Sam Wolman, of Garelick, said the company has met with the Abbey Group and is interested in supplying milk to schools in northern Vermont. He declined to provide details of those conversations, saying, “It’s really not appropriate for me to talk about a relationship with a customer or potential customer.”
Choiniere, however, sees the situation differently. Speaking of milk processors and talks with them, he said. “Nobody wants to step on anybody’s toes. I think they kind of stay out of each other’s way.”
Choiniere said The Abbey Group was particularly interested in purchasing from Garelick because so much of the milk produced in Franklin County is sold to Garelick. “It’d be nice to have that milk coming back into the schools,” he said.
Bob Clifford, who heads the food service at Essex High School, is the co-chair of the Food Service Directors Association, which includes 130 schools. Every three years the association puts its milk contract out to bid.
The last time the contract went to bid the only bidder was H.P. Hood.
“We rarely get a response from Garelick,” Clifford said.
Liz Greene, a spokesperson for Dean Foods, said the company does sell milk for schools in southern Vermont. “We compete for business opportunities wherever we sell milk,” Greene said.
Clifford said he has wondered why there isn’t more interest in the milk contracts. The association’s milk contract is for roughly $1 million annually.
“Is there protectionism or unspoken relationships?” Clifford asked.
Clifford said the association and Burlington Food Service, which distributes for both the Food Service Directors Association and The Abbey Group, have discussed trying to interest other companies in supplying school milk “to keep Hood honest,” but haven’t had much luck in getting other companies to bid on the contract.
Milk contract prices for school meals are another issue.

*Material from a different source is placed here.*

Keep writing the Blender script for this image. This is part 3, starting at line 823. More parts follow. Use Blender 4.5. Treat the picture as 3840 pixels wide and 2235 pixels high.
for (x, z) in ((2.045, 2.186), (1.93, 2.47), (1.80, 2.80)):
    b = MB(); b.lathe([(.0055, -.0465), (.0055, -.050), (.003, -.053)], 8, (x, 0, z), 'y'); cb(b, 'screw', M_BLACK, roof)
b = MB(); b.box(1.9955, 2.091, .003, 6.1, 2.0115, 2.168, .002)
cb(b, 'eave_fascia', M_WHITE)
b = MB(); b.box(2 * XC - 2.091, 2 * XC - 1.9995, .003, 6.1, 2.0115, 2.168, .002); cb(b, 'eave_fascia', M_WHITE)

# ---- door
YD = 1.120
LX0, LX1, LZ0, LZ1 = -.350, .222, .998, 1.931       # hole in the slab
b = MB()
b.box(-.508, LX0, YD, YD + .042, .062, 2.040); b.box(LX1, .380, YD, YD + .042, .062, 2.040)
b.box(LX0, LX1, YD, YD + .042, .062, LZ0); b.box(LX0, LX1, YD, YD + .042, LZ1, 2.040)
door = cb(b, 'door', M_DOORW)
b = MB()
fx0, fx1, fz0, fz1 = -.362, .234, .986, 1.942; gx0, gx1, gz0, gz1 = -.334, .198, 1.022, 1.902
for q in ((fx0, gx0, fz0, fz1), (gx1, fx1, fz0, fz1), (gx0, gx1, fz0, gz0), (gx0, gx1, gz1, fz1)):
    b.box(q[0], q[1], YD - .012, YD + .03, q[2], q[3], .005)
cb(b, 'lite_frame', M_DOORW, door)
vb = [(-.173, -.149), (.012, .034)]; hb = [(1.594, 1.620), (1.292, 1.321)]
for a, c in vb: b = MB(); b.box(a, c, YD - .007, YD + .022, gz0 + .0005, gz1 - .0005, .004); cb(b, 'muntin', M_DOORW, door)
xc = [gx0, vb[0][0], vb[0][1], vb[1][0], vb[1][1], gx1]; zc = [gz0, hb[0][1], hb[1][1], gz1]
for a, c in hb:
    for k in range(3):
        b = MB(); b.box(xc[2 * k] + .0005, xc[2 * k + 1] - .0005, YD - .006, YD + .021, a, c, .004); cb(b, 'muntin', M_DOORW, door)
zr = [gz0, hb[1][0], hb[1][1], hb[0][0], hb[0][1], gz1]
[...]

The Abbey Group is paying approximately 18 cents for each 8-ounce carton of milk, making the cost of a gallon of milk $2.88, roughly equal to the cost of a gallon of milk in the grocery store, according to Choiniere.
“Prices have gone down, but they haven’t gone down willingly. We had to fight to get our prices lowered,” Choiniere said. “They wouldn’t lower the price until we said, ‘farmers aren’t getting paid for their milk,’” he added.
“Every time their prices go up, they raise prices,” Choiniere said of food suppliers in general, adding that when costs go down food manufacturers lower their prices more slowly than they raised them.
The contract between Hood and the Food Service Directors Association pegs the price paid by schools to the price for milk as it is set by the federal market administrator, Clifford explained, so they have not had to battle Hood to lower the price.
“There usually is not a whole lot of profit in school milk, but the less competition the greater the profit,” one dairy expert told the Messenger.
Asked if companies in an oligopolistic market, one controlled by only a handful of large companies, tend to avoid direct competition, the expert, who wished to remain anonymous, said, “It does occur. I can’t say it’s occurring now. It’s more likely to occur if there’s only a few big guys.”
According to Ronald Cotterill at the University of Connecticut, Garelick controls 70 percent of the fluid milk market in New England and Hood controls 20 percent.